• Task details
Among the entries below, find the line with "Write for Blender 4.5.", then quote it and each following line up to and including the line with "o = link('plastic_burr', b, M_BURR, mid);", and nothing else.

──────────────────────────────

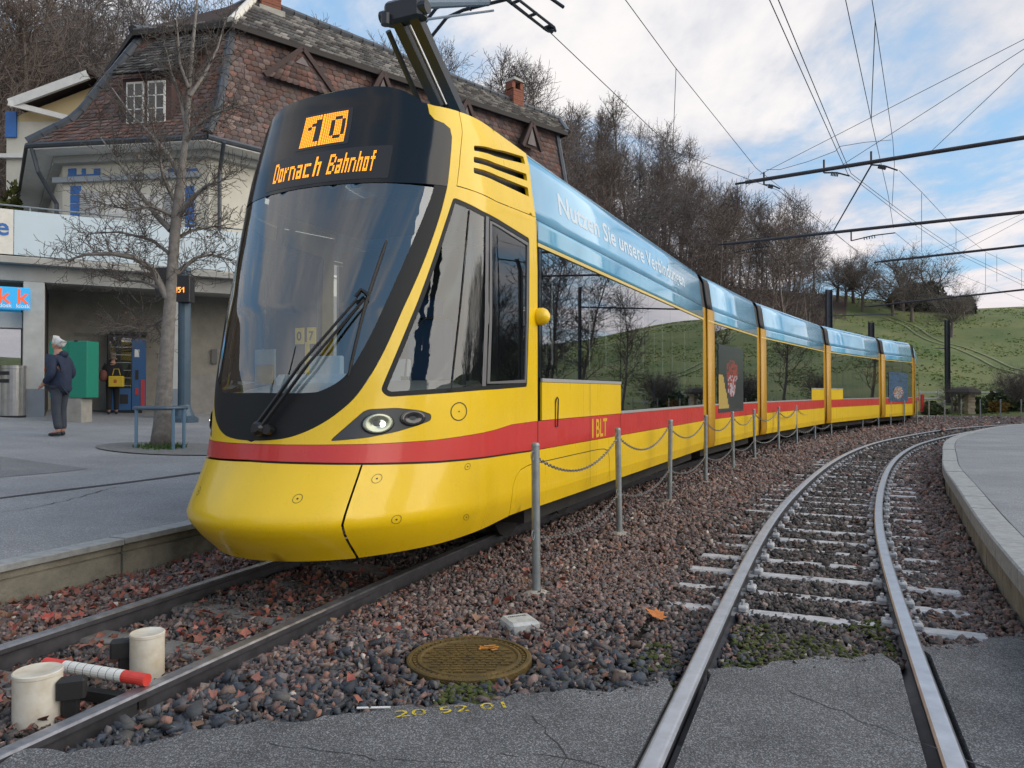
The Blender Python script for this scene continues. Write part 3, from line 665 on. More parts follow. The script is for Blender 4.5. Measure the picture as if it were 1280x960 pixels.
def in_poly(x, y, poly):
    c = False; j = len(poly) - 1
    for i in range(len(poly)):
        xi, yi = poly[i]; xj, yj = poly[j]
        if (yi > y) != (yj > y) and x < (xj - xi) * (y - yi) / (yj - yi) + xi: c = not c
        j = i
    return c
def dens(poly, d):
    o = []
    for i in range(len(poly)):
        a, b = poly[i], poly[(i + 1) % len(poly)]; n = max(1, int(math.hypot(b[0] - a[0], b[1] - a[1]) / d))
        for k in range(n): o.append((a[0] + (b[0] - a[0]) * k / n, a[1] + (b[1] - a[1]) * k / n))
    return o
def rounded(poly, r, n=4):
    """round every corner of a polygon by r"""
    o = []; m = len(poly)
    for i in range(m):
        p, a, b = Vector(poly[i]), Vector(poly[i - 1]), Vector(poly[(i + 1) % m]); da, db = (a - p), (b - p); k = min(r, da.length * .45, db.length * .45)
        s_, e_ = p + da.normalized() * k, p + db.normalized() * k
        for t in range(n + 1):
            t /= n; o.append(tuple((s_ * (1 - t) ** 2 + p * 2 * t * (1 - t) + e_ * t * t)))
    return o
def spline(pts, n=5):
    P = [Vector(p) for p in pts]; P = [2 * P[0] - P[1]] + P + [2 * P[-1] - P[-2]]; o = []
    for i in range(1, len(P) - 2):
        a, b, c, d = P[i - 1:i + 3]
        for k in range(n): t = k / n; o.append(tuple(.5 * ((2 * b) + (-a + c) * t + (2 * a - 5 * b + 4 * c - d) * t * t + (-a + 3 * b - 3 * c + d) * t ** 3)))
    return o + [tuple(P[-2])]
def panel(name, poly, m, parent, Fm, holes=(), off=0., den=.055, thick=.014, mirror=False, smooth=True):
    """a body panel: a polygon in the nose's own (girth, height) coordinates laid on its curved surface"""
    vs, es = [], []
    def ring(p):
        p = dens(p, den); o = len(vs); vs.extend(p); es.extend([(o + i, o + (i + 1) % len(p)) for i in range(len(p))]); return p
    B = ring(poly); HB = [ring(h_) for h_ in holes]; allb = np.array(vs)
    xs = [p[0] for p in poly]; ys = [p[1] for p in poly]
    y = min(ys) + den / 2; k = 0
    while y < max(ys):
        x = min(xs) + den / 2 + (den / 2 if k % 2 else 0)
        while x < max(xs):
            if in_poly(x, y, B) and not any(in_poly(x, y, q) for q in HB) and ((allb - (x, y)) ** 2).sum(1).min() > (den * .55) ** 2: vs.append((x, y))
            x += den
        y += den * .87; k += 1
    r_ = delaunay_2d_cdt([Vector(v) for v in vs], es, [], 0, 1e-6)
    V2, T = r_[0], r_[2]; fs = []
    for t in T:
        cx_ = sum(V2[i].x for i in t) / 3; cy_ = sum(V2[i].y for i in t) / 3
        if in_poly(cx_, cy_, B) and not any(in_poly(cx_, cy_, q) for q in HB): fs.append(tuple(t))
    sg = -1 if mirror else 1
    mb = MB(); mb.add([nose_pt(Fm, v.x * sg, v.y, off) for v in V2], fs if not mirror else [f[::-1] for f in fs])
    ob = mb.build(name, m, parent, smooth)
    bm = bmesh.new(); bm.from_mesh(ob.data); bm.verts.ensure_lookup_table()
    # outward = away from the section's axis
    cen = Fm(0, -.6, 1.8) - org(parent); s_ = sum((f.calc_center_median() - cen).dot(f.normal) for f in bm.faces)
    if s_ < 0: bmesh.ops.reverse_faces(bm, faces=bm.faces)
    bm.to_mesh(ob.data); bm.free()
    if thick: md = ob.modifiers.new('thickness', 'SOLIDIFY'); md.thickness = thick; md.offset = -1; md.use_quality_normals = True; es_ = ob.modifiers.new('crisp_edges', 'EDGE_SPLIT'); es_.split_angle = R(45)
    return ob
tram = root('tram', F1(0, -2.5, 0)); tag(tram, 'long yellow low floor tram with red stripe, blue advertising roof and raised pantograph', 'tram')

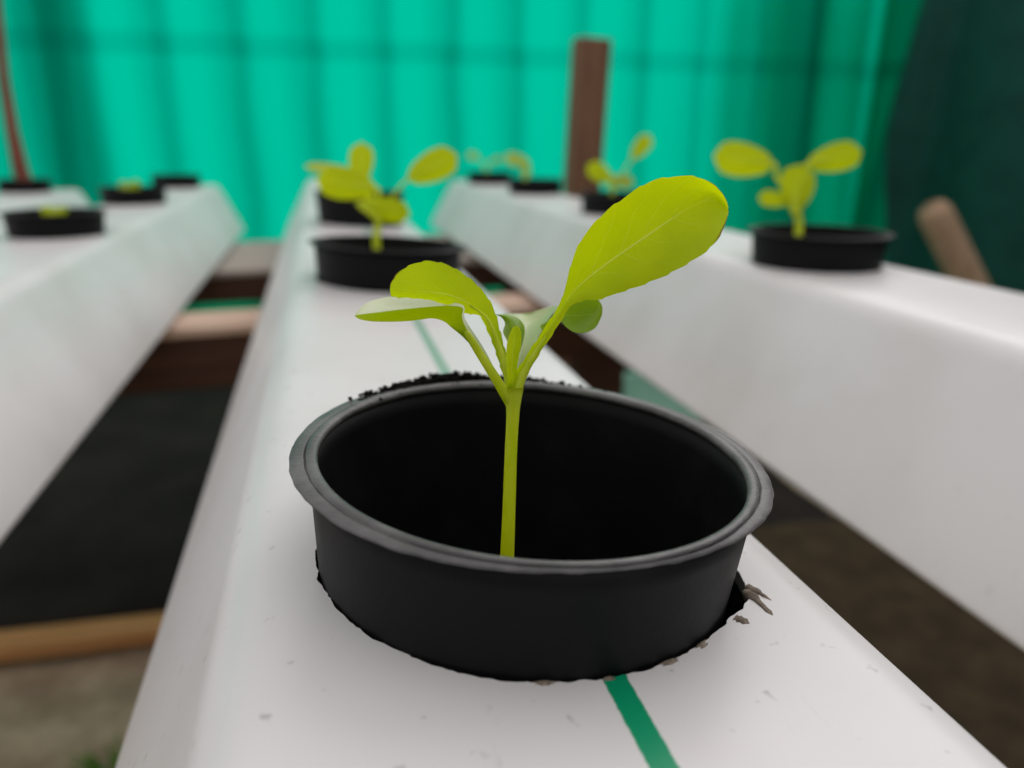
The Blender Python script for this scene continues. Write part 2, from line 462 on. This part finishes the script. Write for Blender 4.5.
for ang, d_ang, r0, w, l, h in [(-0.50, -1.5, 0.552, 0.015, 0.105, 0.010), (-0.46, -1.2, 0.556, 0.010, 0.07, 0.009), (-0.74, -0.9, 0.540, 0.014, 0.034, 0.007),
                                (-1.02, -1.0, 0.520, 0.016, 0.014, 0.006), (-1.22, -1.3, 0.519, 0.02, 0.012, 0.006), (-1.5, -1.5, 0.518, 0.016, 0.010, 0.005), (-1.75, -1.7, 0.518, 0.02, 0.012, 0.005)]:
    flake(hc+Vector((r0*math.cos(ang), r0*math.sin(ang), 0)), (math.cos(d_ang), math.sin(d_ang), 0), w, l, h)
bmesh.ops.recalc_face_normals(b, faces=b.faces)
o = link('plastic_burr', b, M_BURR, mid); o['label'] = 'grimy torn flakes of plastic beside the cut hole'

# ------------------------------------------------------------------ cups
def make_cup(loc, label, rot=(0,0,0), n=128, worn_or_glare=0.0, group='black cups in the channels'):
    e = empty('net_cup', loc, label, 'plant cup', group, rot)
    hz = 0.30
    wall = lathe_bm([(0.405, -0.78), (0.425, -0.80), (0.452, -0.70), (0.513, 0.0), (0.530, 0.21), (0.537, 0.266),
                     (0.520, 0.266), (0.512, 0.21), (0.492, 0.0), (0.43, -0.68), (0.41, -0.72)], n, close=False)
    # floor of the cup
    c = wall.verts.new((0, 0, -0.72)); wall.verts.ensure_lookup_table()
    ring = [wall.verts[10*n+k] for k in range(n)]
    for k in range(n): wall.faces.new((ring[k], ring[(k+1) % n], c))
    c2 = wall.verts.new((0, 0, -0.78)); wall.verts.ensure_lookup_table(); ring = [wall.verts[k] for k in range(n)]
    for k in range(n): wall.faces.new((ring[(k+1) % n], ring[k], c2))
    bmesh.ops.recalc_face_normals(wall, faces=wall.faces)
    link('cup_wall', wall, M_CUP, e)
    def wob(j, a):
        d = (a-math.radians(272)+math.pi) % (2*math.pi)-math.pi; cut = -worn_or_glare*math.exp(-(d/0.75)**2)
        if j in (1, 2, 3, 4, 5, 6, 7, 8):
            k = {1: 0.4, 2: 1, 3: 1, 4: 1, 5: 0.55, 6: 0.5, 7: 0.48, 8: 0.45}[j]
            if j in (2, 3, 4): k += 0
            return cut*k + (0.0035 if j in (2, 3, 4) else 0.002)*noise.noise(Vector((math.cos(a)*14, math.sin(a)*14, 3.1)))
        if j in (2, 3, 4): return 0.0035*noise.noise(Vector((math.cos(a)*14, math.sin(a)*14, 3.1)))
        if j in (5, 6, 7, 8, 9): return 0.004*noise.noise(Vector((math.cos(a)*3, math.sin(a)*3, 9)))
        return 0
    rim = lathe_bm([(0.528, 0.262), (0.548, 0.259), (0.571, 0.263), (0.577, 0.268), (0.574, 0.273), (0.548, 0.2765),
                    (0.545, 0.2760), (0.543, 0.268), (0.5405, 0.268), (0.538, 0.2805), (0.524, 0.2815), (0.515, 0.278), (0.5125, 0.27), (0.513, 0.262)], n, close=True, wob=wob)
    bmesh.ops.recalc_face_normals(rim, faces=rim.faces)
    link('rim', rim, M_RIM if worn_or_glare else M_CUP, e)
    return e
near_cup = make_cup((cup_mid[0][0], 1.70, -0.002), 'black cup in sharp focus around the large seedling', (0.022, 0.056, 0), 192, 0.038)

def dup(root, loc, rot, label, name=None):
    r = root.copy(); COL.objects.link(r); r.location = Vector(loc)*S; r.rotation_euler = rot; r['label'] = label
    for ch in list(root.children):
        c = ch.copy(); COL.objects.link(c); c.parent = r
    return r
far_cup = make_cup((cup_mid[1][0], cup_mid[1][1], -0.005), 'black cup second along the middle channel, just behind the sharp one', (0, TILT, 0.4), 64)
for (x, y), z, rz, tl, lab in [
    (cup_mid[2], 0.11, 1.3, TILT, 'black cup third along the middle channel, behind a spread leaf'),
    (cup_r[0], RZ+RP*cup_r[0][1], 2.0, 0, 'black cup nearest on the right channel, under a two-leaved seedling'),
    (cup_r[1], RZ+RP*cup_r[1][1], 2.9, 0, 'small black cup right of the brown post, partly behind the large leaf'),
    (cup_r[2], RZ+RP*cup_r[2][1], 3.7, 0, 'small black cup just left of the brown post'),
    (cup_r[3], RZ+RP*cup_r[3][1], 4.4, 0, 'farthest black cup at the end of the right channel'),
    (cup_l[0], LZ, 5.2, 0, 'black cup nearest on the left channel with a tiny sprout'),
    (cup_l[1], LZ, 5.9, 0, 'black cup second along the left channel with a yellow sprout'),
    (cup_l[2], LZ, 0.7, 0, 'farthest black cup at the end of the left channel'),
    (cup_f[0], FZ, 1.9, 0, 'black cup at the left picture edge below the thin stick')]:
    dup(far_cup, (x, y, z-0.004), (0, tl, rz), lab)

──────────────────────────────

• Written answer
The Blender Python script for this scene continues. Write part 2, from line 462 on. This part finishes the script. Write for Blender 4.5.
for ang, d_ang, r0, w, l, h in [(-0.50, -1.5, 0.552, 0.015, 0.105, 0.010), (-0.46, -1.2, 0.556, 0.010, 0.07, 0.009), (-0.74, -0.9, 0.540, 0.014, 0.034, 0.007),
                                (-1.02, -1.0, 0.520, 0.016, 0.014, 0.006), (-1.22, -1.3, 0.519, 0.02, 0.012, 0.006), (-1.5, -1.5, 0.518, 0.016, 0.010, 0.005), (-1.75, -1.7, 0.518, 0.02, 0.012, 0.005)]:
    flake(hc+Vector((r0*math.cos(ang), r0*math.sin(ang), 0)), (math.cos(d_ang), math.sin(d_ang), 0), w, l, h)
bmesh.ops.recalc_face_normals(b, faces=b.faces)
o = link('plastic_burr', b, M_BURR, mid); o['label'] = 'grimy torn flakes of plastic beside the cut hole'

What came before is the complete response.